Wednesday, February 07, 2007

Calls of Note Part 2

ThinkEquity's Eric Ross notes they continue to hear from their sources that Advanced Micro Devices (NYSE:AMD) is going through an extremely tough quarter, with inventories piling up at the channel as Intel takes more shares in the server segment. Firm expects AMD to continue to experience share loss and ASPs erosion in the server space. Desktops and notebooks are also at risk. Near-term outlook remains challenging and it does not look like the environment will improve for AMD at least until the second half of this year. Firm reiterate their Sell rating and lowers price target from $15 to $12.

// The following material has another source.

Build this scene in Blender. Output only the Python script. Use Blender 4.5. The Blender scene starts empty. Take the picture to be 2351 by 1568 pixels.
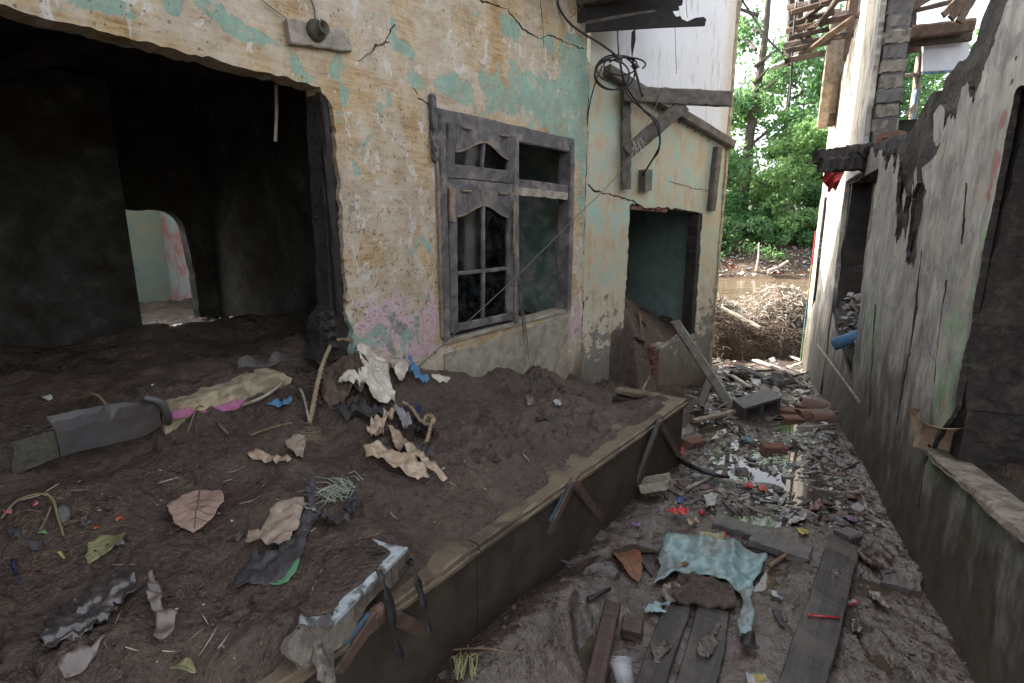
import bpy, math, random
import numpy as np
from mathutils import Matrix, Vector
from mathutils.geometry import delaunay_2d_cdt

# ------------------------------------------------------------------ camera, sky, sun, exposure
SC = bpy.context.scene
COL = SC.collection
PITCH = math.radians(12.3)
CAM = np.array([0.0, 0.0, 1.65])
cd = bpy.data.cameras.new('camera'); cam = bpy.data.objects.new('camera', cd); COL.objects.link(cam)
cam.location = CAM; cam.rotation_euler = (math.radians(90) - PITCH, 0, 0)
cd.sensor_width = 36; cd.lens = 36 * 1241.0 / 2351.0; cd.clip_start = 0.02; cd.clip_end = 3000
SC.camera = cam
SUN_EL, SUN_DIR = math.radians(42), np.array([-0.855, 0.52])      # horizontal direction towards the sun
W = bpy.data.worlds.new('World'); SC.world = W; W.use_nodes = True
wt = W.node_tree; bg = wt.nodes['Background']
sky = wt.nodes.new('ShaderNodeTexSky'); sky.sky_type = 'NISHITA'; sky.sun_disc = False
sky.sun_elevation = SUN_EL; sky.sun_rotation = math.atan2(SUN_DIR[0], SUN_DIR[1])
sky.dust_density = 4.0; sky.air_density = 1.0; sky.ozone_density = 1.0
hs = wt.nodes.new('ShaderNodeHueSaturation'); hs.inputs['Saturation'].default_value = 0.30      # hazy white tropical sky
wt.links.new(sky.outputs[0], hs.inputs['Color']); wt.links.new(hs.outputs[0], bg.inputs[0]); bg.inputs[1].default_value = 0.15
sl = bpy.data.lights.new('sun', 'SUN'); sun = bpy.data.objects.new('sun', sl); COL.objects.link(sun)
sl.energy = 4.0; sl.angle = math.radians(0.6); sl.color = (1.0, 0.94, 0.84)
sv = Vector((SUN_DIR[0] * math.cos(SUN_EL), SUN_DIR[1] * math.cos(SUN_EL), math.sin(SUN_EL)))
sun.rotation_euler = sv.to_track_quat('Z', 'Y').to_euler(); sun.location = (-6, 6, 14)
SC.view_settings.view_transform = 'Standard'; SC.view_settings.look = 'None'
SC.view_settings.gamma = 1.0; SC.view_settings.exposure = 2.4
SC.view_settings.use_curve_mapping = False
SC.cycles.max_bounces = 7; SC.cycles.diffuse_bounces = 4; SC.cycles.glossy_bounces = 3
SC.cycles.transparent_max_bounces = 8; SC.cycles.use_denoising = True

rng = np.random.default_rng(7); random.seed(7)

# ------------------------------------------------------------------ projecting photo positions to places
FP, CX, CY = 1241.0, 1175.5, 784.0
VF = np.array([0, math.cos(PITCH), -math.sin(PITCH)]); VU = np.array([0, math.sin(PITCH), math.cos(PITCH)]); VR = np.array([1.0, 0, 0])
def ray(x, y): return VF + (x - CX) / FP * VR + (CY - y) / FP * VU
def on_y(x, y, Y):
    d = ray(x, y); return CAM + d * (Y - CAM[1]) / d[1]
def on_plane(x, y, P, n):
    d = ray(x, y); return CAM + d * (np.dot(P - CAM, n) / np.dot(d, n))

def frame(o, xdir):
    x = np.array([xdir[0], xdir[1], 0.0]); y = np.array([-xdir[1], xdir[0], 0.0])
    return Matrix(((x[0], y[0], 0, o[0]), (x[1], y[1], 0, o[1]), (0, 0, 1, o[2]), (0, 0, 0, 1)))
A1 = math.radians(37.56); U1 = np.array([math.sin(A1), math.cos(A1), 0]); N1 = np.array([math.cos(A1), -math.sin(A1), 0])
P1 = np.array([0, 0, 0.0]) - 2.5 * N1
HF = frame(P1, U1)                    # house frame: x along the facade, y into the house
A2 = math.radians(57); U2 = np.array([math.sin(A2), math.cos(A2), 0]); N2 = np.array([U2[1], -U2[0], 0])
P2 = P1 + 4.33 * U1
SF = frame(P2, U2)                    # frame of the house's turned right end
A3 = math.radians(22.2); U3 = np.array([math.sin(A3), math.cos(A3), 0]); M3 = np.array([-math.cos(A3), math.sin(A3), 0])
P3 = -0.95 * M3
RF = frame(P3, U3)                    # ruined building on the right: +y faces the alley
ID = Matrix.Identity(4)
def inv(Fm, p): v = Fm.inverted() @ Vector(p); return np.array(v)
def w_of(Fm, p): return np.array(Fm @ Vector(p))
def fac(x, y, off=0.0): return inv(HF, on_plane(x, y, P1 + off * N1, N1))
def sid(x, y, off=0.0): return inv(SF, on_plane(x, y, P2 + off * N2, N2))
def rgt(x, y, off=0.0): return inv(RF, on_plane(x, y, P3 + off * M3, M3))

# ------------------------------------------------------------------ numpy noise
TAB = np.random.default_rng(3).random((256, 256))
def vn(x, y):
    x = np.asarray(x, float); y = np.asarray(y, float)
    xi = np.floor(x).astype(int); yi = np.floor(y).astype(int); fx = x - xi; fy = y - yi
    fx = fx * fx * fx * (fx * (fx * 6 - 15) + 10); fy = fy * fy * fy * (fy * (fy * 6 - 15) + 10)
    a = TAB[xi & 255, yi & 255]; b = TAB[(xi + 1) & 255, yi & 255]; c = TAB[xi & 255, (yi + 1) & 255]; d = TAB[(xi + 1) & 255, (yi + 1) & 255]
    return (a * (1 - fx) + b * fx) * (1 - fy) + (c * (1 - fx) + d * fx) * fy
def fbm(x, y, o=4, g=0.5):
    s = 0; a = 1; t = 0
    for i in range(o):
        s = s + a * (vn(x * 2 ** i + 17.3 * i, y * 2 ** i + 9.1 * i) - 0.5); t += a; a *= g
    return s / t * 2
def ridg(x, y, o=4): return 1 - 2 * np.abs(fbm(x, y, o))
def voro(x, y):
    x = np.asarray(x, float); y = np.asarray(y, float); xi = np.floor(x).astype(int); yi = np.floor(y).astype(int)
    f1 = np.full(x.shape, 9.0); f2 = np.full(x.shape, 9.0)
    for dx in (-1, 0, 1):
        for dy in (-1, 0, 1):
            cx = xi + dx; cy = yi + dy
            px = cx + TAB[cx & 255, cy & 255]; py = cy + TAB[(cy + 91) & 255, (cx + 37) & 255]
            d = np.hypot(px - x, py - y); n = d < f1
            f2 = np.where(n, f1, np.minimum(f2, d)); f1 = np.where(n, d, f1)
    return f1, f2
def sms(a, b, x):
    t = np.clip((x - a) / (b - a), 0, 1); return t * t * (3 - 2 * t)

# ------------------------------------------------------------------ heights of the mud
VC = np.array([  # s, y(into house), z
 (0, -.15, .80), (.4, -.16, .79), (.83, -.13, .75), (1.1, -.12, .76), (1.3, -.10, .82), (1.46, -.06, .88), (.4, .15, .94), (.83, .15, .94), (1.2, .15, .94), (0, .15, .94), (1.75, 0, .93), (2.1, 0, .82), (2.44, 0, .70), (2.9, 0, .61), (3.39, 0, .49), (3.8, 0, .36), (4.06, 0, .27), (4.35, 0, .10),
 (.0, -1.2, .47), (.3, -1.2, .47), (1.3, -1.2, .49), (1.7, -1.2, .49), (2.2, -1.2, .49), (2.7, -1.2, .49), (3.2, -1.2, .485), (3.5, -1.15, .44),
 (.66, -1.15, .56), (.85, -1.0, .61), (1.0, -1.15, .60), (.6, -.9, .56),
 (0, -.5, .60), (.35, -.6, .58), (.8, -.5, .64), (1.3, -.5, .67), (1.8, -.5, .63), (2.3, -.5, .585), (2.8, -.5, .53), (3.2, -.5, .46), (3.8, -.5, .2), (4.3, -.6, .0),
 (3.9, -1.0, .0), (-.5, -.5, .62), (-.5, -1.2, .5), (-1.5, -.6, .7), (-1.5, -1.2, .6),
 (0, .3, 1.0), (.6, .3, .99), (1.2, .3, .99), (1.7, .3, 1.0), (0, 1.2, .99), (1.2, 1.2, .98), (2, 1.2, .97), (1.4, 2.3, .9), (-2, 1, 1.0), (-2, .2, .95), (-2, 3, 1), (2, 3, .86), (2.3, 4.2, .8), (1.8, 3.6, .86),
 (2.8, .5, .72), (3.5, .5, .74), (4.2, .5, .78), (4, 1.5, .8)])
def veranda(s, y, detail=True):
    s = np.asarray(s, float); y = np.asarray(y, float)
    num = 0; den = 0
    for a, b, c in VC:
        w = 1 / ((s - a) ** 2 + (1.3 * (y - b)) ** 2 + .012) ** 1.7; num = num + w * c; den = den + w
    z = num / den
    if detail:
        z = z + .034 * fbm(s * 2.3, y * 2.3, 3) + .016 * fbm(s * 6 + 5, y * 6, 3)
        n = fbm(s * 3.1 + 40, y * 3.1 + 4, 3) * 2.2                              # crust lips
        st = n * 2.2; fr = st - np.floor(st); z = z + .032 * (np.floor(st) + sms(.72, .97, fr)) / 2.2
        k = sms(.05, .35, fbm(s * 1.2 + 7, y * 1.2 + 3, 2))
        wx = s + .03 * fbm(s * 9, y * 9 + 8, 2); wy = y + .03 * fbm(s * 9 + 31, y * 9, 2)
        f1, f2 = voro(wx * 7.5, wy * 7.5); z = z - .032 * (1 - sms(.0, .11, f2 - f1)) * k
        z = z + (.12 + .95 * sms(-.12, .30, fbm(s * 1.9 + 23, y * 1.9 + 5, 3))) * (.022 * np.maximum(0, ridg(s * 9, y * 9, 3) - .2) - .012 * fbm(s * 22, y * 22, 3) + .022 * fbm(s * 11 + 8, y * 11, 3))
        lump = np.exp(-((s - 2.05) ** 2 / .09 + (y + .95) ** 2 / .03))           # churned clods near the edge
        f1, _ = voro(s * 14, y * 14); z = z + lump * (.05 * np.maximum(0, .55 - f1) * 2 + .02 * fbm(s * 20, y * 20, 3))
    e = sms(-1.185, -1.235, y + .03 * fbm(s * 7, y, 3)); z = z - e * (.028 + .045 * sms(-.25, .25, fbm(s * 5 + 11, y * 3, 3)) * (np.abs(s - .85) > .25)) - .4 * sms(-1.215, -1.24, y)
    z = np.where(s > 3.5, z - .3 * sms(-1.0, -1.2, y) * sms(3.5, 3.6, s), z)
    return z
BY = [-50, 0, 3.5, 5, 6.5, 8, 10, 11.3, 12.6, 22, 23.8, 25, 28, 33, 60, 600, 3000]
BZ = [.1, 0, 0, -.05, -.18, -.30, -.52, -.8, -1.4, -1.4, -.78, -.25, 1.0, 1.5, 2.2, 6, 6]
PUDS = []
def ground(x, y, detail=True):
    x = np.asarray(x, float); y = np.asarray(y, float)
    yy = y + .25 * np.sin(x * .9 + 2) * sms(7, 12, y) + 1.0 * fbm(x * .25, y * .1 + 3, 3) * sms(20, 24, y)
    z = np.interp(yy, BY, BZ)
    near = sms(9, 5, y)
    l = -(x - P1[0]) * N1[0] - (y - P1[1]) * N1[1]          # local y of the house frame
    s = (x - P1[0]) * U1[0] + (y - P1[1]) * U1[1]
    z = z + .05 * sms(-1.75, -1.3, l) * near * (.4 + fbm(x * 3, y * 3, 2)) + .10 * np.exp(-((s - .9) ** 2 / .2 + (l + 1.5) ** 2 / .03)) + .10 * np.exp(-((s - 1.6) ** 2 / .3 + (l + 1.42) ** 2 / .02))
    if detail:
        z = z + near * (.022 * fbm(x * 2.6 + 3, y * 2.6, 3) + .014 * fbm(x * 7 + 5, y * 7, 3) + .009 * fbm(x * 19, y * 19, 3) + .006 * np.maximum(0, ridg(x * 30, y * 30, 2) - .3))
        st = fbm(x * 2.4 + 60, y * 2.4 + 14, 3) * 3.6; fr = st - np.floor(st); z = z + near * .012 * (np.floor(st) + sms(.7, .97, fr)) / 2
        m3 = sms(.15, .45, (x - P3[0]) * M3[0] * -1 + (y - P3[1]) * M3[1] * -1 + .55)   # pocked strip along the right wall
        f1, f2 = voro(x * 22, y * 22); z = z - near * m3 * .012 * sms(.34, .1, f1)
        z = z + sms(6, 9, y) * .05 * fbm(x * 1.3, y * 1.3, 4) + sms(20, 24, y) * .35 * fbm(x * .5, y * .5, 4) * sms(60, 30, y)
    for px, py, rx, ry, an, dp in PUDS:
        c, q = math.cos(an), math.sin(an); a = (x - px) * c + (y - py) * q; b = -(x - px) * q + (y - py) * c
        r = np.sqrt((a / rx) ** 2 + (b / ry) ** 2) + .35 * fbm(x * 7 + 9, y * 7, 3)
        z = z - dp * sms(1.15, .75, r)
    return z
def height(x, y, detail=True):
    x = np.asarray(x, float); y = np.asarray(y, float)
    s = (x - P1[0]) * U1[0] + (y - P1[1]) * U1[1]; l = -((x - P1[0]) * N1[0] + (y - P1[1]) * N1[1])
    g = ground(x, y, detail); dom = (l > -1.235) & (l < 5) & (s > -2.5) & (s < 4.6)
    if dom.any():
        g = np.array(g); v = veranda(s[dom], l[dom], detail) if s.ndim else veranda(s, l, detail)
        if s.ndim: g[dom] = np.maximum(g[dom], v)
        else: g = np.maximum(g, v)
    return g
TS = np.concatenate([np.arange(.6, 9, .06), np.arange(9, 40, .3)])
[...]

As witnessed by its recent share loss to Intel, AMD has lost its technology edge at least in the short term and is becoming more and more vulnerable to market share losses in its core chip business. With pricing extremely competitive, there is no overwhelming impetus by PC OEMs to use AMD parts. Checks indicated that some major PC OEMs have moved some longer-term designs back to Intel. AMD inventories have continued to build in the channel.

Firm continues to hear from several of channel sources that distributors are rapidly cutting prices in order to unload AMD parts. Some of these are in response to Intel's rebates and marketing dollars, but it is obvious price wars are coming. Also, Intel is taking more shares away from AMD in servers.

Estimates: 107 remains at $1.65 billion; CY07 remains at $7.12 billion. EPs goes Q107 from ($0.03) to ($0.12); CY07 from $0.50 to $0.40. Lower gross margins in 1Q07 from 45% to 42%.

Notablecalls: Expect to see futher pressure in AMD over the next couple of days. Eric is the man!